The guys we played are the Old Boys for Boston. They've got probably 20+ years of experience. These are former Division I and Super League players who just happen to be over 40. They may not be as strong or as fast as they once were, but they certainly know what they're doing and have skills. By the end of the first half, I was getting the hang of scrumming against their prop. He totally owned me on technique, but I had him on size and maybe strength, so he was only moderately kicking my ass. But they changed props at the half and put in a fresh body that is probably 20-30 pounds heavier than me. I was no match. To complicate that, we changed locks in the second half, and the lock behind me wasn't getting tight on my ass. So, I was being driven back by the opposing prop with no counter-drive from my lock. And, as if that weren't enough, on several scrums, the ref didn't wait for us to get properly set, so I was at a further disadvantage on the signal to engage.

I did not have to start in the A-side game, which was the best news of the day. Fergo, bum ankle and all, gutted it out. I wouldn't have lasted very long. Few of our guys did. Our opponents were tough mothers! They may have been Boston's B side, but they are better than any A side we will face this year. And they were extremely physical and aggressive. Within the first couple of minutes, one of our starting backs had to go out with blood pouring down his face from a gash on the bridge of his nose.

The A-side game was a war of attrition. Guys were dropping like flies, and B-side players kept having to fill in. At one point, I was standing on the sideline when one of our "alums" who had only recently showed up at the game wondered out loud, "Where's the B side?" I turned around to face him and said, "I am the B side!"

With about 7 minutes left in the game, after Boston had scored another try and I was bringing water to the players, Dozer asked me, "Derek, how do you feel about jumping in on a little A-side action?" I didn't want to go in, but I answered the only way I felt was appropriate: "If you need me to, I can come in for you." Justin, our captain, said to Dozer, "It's already too dangerous out there. If you can, I need you to gut it out for a few more minutes." He was trying to protect me and didn't want to throw inexperienced me out there against one of top teams if he didn't have to.

A couple of minutes later I heard Justin shout my name from the middle of the field. "What, do you need water?" "No, we need your body!" Oh shit, I guess I was going to see some A-side action!

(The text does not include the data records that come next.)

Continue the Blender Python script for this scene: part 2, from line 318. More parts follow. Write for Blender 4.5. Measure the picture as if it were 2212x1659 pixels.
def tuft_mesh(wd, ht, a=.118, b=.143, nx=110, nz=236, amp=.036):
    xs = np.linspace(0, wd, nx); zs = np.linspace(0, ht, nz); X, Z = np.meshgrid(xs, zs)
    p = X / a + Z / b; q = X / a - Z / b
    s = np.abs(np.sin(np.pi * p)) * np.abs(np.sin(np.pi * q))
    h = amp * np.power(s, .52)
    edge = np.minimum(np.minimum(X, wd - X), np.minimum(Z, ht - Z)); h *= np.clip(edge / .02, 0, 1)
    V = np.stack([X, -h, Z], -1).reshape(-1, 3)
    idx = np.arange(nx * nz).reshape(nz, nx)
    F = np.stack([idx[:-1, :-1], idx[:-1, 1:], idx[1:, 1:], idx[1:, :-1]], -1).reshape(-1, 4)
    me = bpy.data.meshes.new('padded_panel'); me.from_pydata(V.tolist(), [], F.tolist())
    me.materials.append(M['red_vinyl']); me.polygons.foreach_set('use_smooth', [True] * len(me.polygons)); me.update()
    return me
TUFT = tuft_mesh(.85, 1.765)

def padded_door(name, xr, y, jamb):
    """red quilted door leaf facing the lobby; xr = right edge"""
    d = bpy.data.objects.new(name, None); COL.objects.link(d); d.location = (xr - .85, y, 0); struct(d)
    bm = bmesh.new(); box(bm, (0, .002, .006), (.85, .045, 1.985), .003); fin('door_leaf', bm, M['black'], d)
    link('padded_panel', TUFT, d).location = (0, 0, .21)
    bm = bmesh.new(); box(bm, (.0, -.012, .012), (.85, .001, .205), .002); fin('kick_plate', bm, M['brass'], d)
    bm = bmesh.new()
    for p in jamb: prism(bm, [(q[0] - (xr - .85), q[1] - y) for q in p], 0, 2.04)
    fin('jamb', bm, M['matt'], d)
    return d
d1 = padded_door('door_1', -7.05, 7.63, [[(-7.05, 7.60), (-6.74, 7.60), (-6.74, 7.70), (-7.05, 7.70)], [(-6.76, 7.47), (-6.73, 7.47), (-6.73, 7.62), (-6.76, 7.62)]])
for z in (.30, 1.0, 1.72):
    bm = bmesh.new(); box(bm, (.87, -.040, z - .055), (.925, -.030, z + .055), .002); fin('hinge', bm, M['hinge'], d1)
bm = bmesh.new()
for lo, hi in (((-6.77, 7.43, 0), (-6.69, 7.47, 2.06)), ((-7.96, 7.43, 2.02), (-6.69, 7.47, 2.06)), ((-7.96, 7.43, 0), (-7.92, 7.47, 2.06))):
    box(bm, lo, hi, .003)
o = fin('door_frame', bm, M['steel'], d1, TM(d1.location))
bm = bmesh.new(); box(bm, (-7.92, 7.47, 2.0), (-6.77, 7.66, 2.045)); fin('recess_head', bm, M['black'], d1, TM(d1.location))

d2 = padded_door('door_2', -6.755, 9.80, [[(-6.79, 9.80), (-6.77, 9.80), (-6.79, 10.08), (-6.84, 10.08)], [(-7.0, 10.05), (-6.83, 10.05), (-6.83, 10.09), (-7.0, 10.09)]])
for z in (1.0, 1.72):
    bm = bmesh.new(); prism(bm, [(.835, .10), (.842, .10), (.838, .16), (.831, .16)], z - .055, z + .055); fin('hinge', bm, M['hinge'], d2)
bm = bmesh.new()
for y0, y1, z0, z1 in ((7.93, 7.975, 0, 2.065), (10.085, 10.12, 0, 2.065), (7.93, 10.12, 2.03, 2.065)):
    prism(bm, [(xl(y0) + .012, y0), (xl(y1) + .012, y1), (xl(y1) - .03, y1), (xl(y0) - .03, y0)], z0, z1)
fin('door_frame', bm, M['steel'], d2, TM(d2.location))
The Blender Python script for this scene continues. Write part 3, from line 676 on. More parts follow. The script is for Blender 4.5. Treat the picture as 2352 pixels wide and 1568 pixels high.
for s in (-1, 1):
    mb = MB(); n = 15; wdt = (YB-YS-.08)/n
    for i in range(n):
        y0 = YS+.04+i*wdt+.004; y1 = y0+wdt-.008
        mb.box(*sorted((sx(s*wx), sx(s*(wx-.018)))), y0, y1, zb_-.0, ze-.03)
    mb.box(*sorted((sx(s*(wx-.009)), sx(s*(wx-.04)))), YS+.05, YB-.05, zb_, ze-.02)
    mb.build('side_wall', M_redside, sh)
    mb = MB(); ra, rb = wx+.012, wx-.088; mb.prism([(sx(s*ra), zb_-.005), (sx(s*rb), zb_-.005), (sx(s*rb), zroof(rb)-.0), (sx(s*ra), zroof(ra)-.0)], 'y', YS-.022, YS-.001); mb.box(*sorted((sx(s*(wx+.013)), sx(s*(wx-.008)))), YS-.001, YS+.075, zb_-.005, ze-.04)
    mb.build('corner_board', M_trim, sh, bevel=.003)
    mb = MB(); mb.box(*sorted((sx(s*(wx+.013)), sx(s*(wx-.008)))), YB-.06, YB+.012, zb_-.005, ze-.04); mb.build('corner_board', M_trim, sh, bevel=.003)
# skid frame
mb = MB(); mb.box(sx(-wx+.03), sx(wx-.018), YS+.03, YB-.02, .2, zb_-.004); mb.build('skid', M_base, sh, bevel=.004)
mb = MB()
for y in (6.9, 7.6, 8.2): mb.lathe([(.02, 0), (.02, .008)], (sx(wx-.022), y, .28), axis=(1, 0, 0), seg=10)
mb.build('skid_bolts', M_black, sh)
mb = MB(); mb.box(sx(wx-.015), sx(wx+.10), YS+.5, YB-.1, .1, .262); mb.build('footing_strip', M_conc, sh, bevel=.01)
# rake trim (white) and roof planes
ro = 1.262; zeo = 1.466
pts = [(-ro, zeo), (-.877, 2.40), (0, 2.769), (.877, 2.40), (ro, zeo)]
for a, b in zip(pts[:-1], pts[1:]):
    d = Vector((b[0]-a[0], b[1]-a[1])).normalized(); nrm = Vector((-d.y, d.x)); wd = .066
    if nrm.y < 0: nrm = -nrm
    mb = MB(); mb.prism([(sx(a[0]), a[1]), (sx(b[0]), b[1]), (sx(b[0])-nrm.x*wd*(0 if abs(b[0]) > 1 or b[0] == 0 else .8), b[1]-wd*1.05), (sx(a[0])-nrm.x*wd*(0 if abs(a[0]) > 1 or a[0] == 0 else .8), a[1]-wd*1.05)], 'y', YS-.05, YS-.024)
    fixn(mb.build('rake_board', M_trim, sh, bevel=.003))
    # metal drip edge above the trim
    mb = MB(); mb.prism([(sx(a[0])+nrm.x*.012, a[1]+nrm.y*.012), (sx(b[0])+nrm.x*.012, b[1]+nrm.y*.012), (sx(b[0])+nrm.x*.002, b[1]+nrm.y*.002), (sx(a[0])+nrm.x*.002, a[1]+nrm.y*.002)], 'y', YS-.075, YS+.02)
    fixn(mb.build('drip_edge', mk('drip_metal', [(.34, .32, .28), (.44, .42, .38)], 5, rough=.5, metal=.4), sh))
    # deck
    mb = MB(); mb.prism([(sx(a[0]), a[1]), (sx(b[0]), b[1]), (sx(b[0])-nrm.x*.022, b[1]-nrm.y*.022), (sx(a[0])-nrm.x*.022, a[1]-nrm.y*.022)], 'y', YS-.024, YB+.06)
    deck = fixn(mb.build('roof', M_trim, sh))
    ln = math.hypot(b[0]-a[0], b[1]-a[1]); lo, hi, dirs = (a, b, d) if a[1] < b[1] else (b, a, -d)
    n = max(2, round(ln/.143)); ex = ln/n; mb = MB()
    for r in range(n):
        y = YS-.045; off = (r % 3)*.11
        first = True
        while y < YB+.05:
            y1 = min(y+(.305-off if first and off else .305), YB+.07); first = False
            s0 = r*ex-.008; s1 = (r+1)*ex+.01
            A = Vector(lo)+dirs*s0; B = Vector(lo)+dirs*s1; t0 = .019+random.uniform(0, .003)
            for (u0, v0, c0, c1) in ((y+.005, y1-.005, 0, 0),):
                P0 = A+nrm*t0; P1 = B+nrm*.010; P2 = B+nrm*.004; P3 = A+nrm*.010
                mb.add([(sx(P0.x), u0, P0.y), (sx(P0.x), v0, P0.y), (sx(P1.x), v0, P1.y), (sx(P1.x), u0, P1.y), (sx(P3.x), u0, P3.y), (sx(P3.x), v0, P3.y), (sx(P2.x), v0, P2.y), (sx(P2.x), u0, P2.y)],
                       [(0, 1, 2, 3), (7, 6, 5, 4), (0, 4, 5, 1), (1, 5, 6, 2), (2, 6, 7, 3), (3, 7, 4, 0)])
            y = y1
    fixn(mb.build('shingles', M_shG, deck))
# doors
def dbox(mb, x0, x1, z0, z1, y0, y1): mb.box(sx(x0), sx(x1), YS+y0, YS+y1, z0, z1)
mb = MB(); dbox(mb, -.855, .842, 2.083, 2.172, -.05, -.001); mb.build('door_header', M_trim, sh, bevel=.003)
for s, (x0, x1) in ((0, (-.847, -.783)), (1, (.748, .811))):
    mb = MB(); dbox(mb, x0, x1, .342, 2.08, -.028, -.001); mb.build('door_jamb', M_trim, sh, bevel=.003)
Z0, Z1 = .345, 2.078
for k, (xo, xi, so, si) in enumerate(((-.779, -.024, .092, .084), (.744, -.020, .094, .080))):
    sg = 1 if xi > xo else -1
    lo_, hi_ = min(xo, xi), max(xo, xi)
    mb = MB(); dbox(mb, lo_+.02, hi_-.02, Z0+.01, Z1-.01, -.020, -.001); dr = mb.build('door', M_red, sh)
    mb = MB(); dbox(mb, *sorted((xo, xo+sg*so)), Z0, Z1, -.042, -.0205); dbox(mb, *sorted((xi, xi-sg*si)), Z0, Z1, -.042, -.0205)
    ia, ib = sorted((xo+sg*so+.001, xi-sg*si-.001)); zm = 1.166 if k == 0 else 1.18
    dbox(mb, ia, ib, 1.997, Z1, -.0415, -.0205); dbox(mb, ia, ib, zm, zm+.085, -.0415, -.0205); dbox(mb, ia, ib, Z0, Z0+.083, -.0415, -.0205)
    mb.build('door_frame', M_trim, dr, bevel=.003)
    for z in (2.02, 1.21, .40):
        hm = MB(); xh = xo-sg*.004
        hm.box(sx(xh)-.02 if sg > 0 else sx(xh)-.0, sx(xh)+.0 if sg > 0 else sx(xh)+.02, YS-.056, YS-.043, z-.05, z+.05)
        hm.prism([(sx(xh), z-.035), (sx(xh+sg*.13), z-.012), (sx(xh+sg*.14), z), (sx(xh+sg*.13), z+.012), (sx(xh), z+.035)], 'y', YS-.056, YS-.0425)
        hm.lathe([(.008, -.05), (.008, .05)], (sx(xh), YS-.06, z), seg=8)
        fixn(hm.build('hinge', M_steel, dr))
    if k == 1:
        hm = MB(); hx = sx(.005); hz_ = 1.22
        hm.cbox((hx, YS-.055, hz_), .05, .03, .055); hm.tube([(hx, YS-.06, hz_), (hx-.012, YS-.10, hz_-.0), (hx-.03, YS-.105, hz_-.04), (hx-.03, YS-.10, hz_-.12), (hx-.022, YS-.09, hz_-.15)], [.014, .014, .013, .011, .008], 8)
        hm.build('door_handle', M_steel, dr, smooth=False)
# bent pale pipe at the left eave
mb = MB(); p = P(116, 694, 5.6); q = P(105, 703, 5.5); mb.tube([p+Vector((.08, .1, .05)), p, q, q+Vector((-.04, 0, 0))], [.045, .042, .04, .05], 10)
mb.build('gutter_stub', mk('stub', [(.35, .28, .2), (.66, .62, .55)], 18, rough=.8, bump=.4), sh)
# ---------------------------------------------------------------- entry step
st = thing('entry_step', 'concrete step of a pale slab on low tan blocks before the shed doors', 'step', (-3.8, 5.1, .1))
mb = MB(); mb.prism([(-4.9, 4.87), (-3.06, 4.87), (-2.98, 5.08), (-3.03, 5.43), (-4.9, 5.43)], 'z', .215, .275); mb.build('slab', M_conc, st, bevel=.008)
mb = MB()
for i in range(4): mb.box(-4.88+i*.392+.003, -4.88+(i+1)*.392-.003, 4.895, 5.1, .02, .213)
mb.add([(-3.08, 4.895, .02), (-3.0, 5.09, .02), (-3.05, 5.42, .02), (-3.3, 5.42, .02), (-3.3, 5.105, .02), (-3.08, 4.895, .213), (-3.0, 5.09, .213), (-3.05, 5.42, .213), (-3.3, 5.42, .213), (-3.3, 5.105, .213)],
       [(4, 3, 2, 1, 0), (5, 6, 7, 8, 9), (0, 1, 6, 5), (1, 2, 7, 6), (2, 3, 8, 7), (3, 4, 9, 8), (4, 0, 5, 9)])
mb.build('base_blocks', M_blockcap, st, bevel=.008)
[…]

That's when I noticed Dozer was down along the far sideline grabbing his knee. I made sure I had my mouthpiece and grabbed my scrumcap. In my hurry to get in there, I forgot to grab Dozer's jersey and put it on. Fortunately, I was wearing a green shirt, so nobody said anything. (Our team colors are green and orange.)

I was only involved in one A-side scrum, but they decided to make it an uncontested scrum because of the new guy (me). However, two of my best plays of the day came in my few minutes of A-side game. One, I delivered a pretty good shot on a ruck, helping us maintain possession of the ball. Two -- and this is really a very minor thing, but I hadn't executed it well in practice, so I was glad I was able to in the game: A maul had formed and our guys were driving. I came in from behind and hit the maul as I'm supposed to. I got the ball out from the ball carrier in the maul and smoothly transitioned it to my right hip while continuing to drive forward. Keith was able to get the ball cleanly from me to pass it to the backs. In practice I had always either had difficulty getting the ball out of the maul, fumbled it trying to get it out on my hip, or placed it too high. I did it textbook this time and was very pleased by that, even if it was a minor thing in the overall scope of things.

And now we are a very beat up rugby team much in need of rest and healing. Most of us were lucky in that we're only physically exhausted, bruised, scraped, and very sore. But we did suffer one broken finger -- he said he heard it snapping as he tried to make the tackle -- one gash that will probably require stitches, and a couple of twisted knees.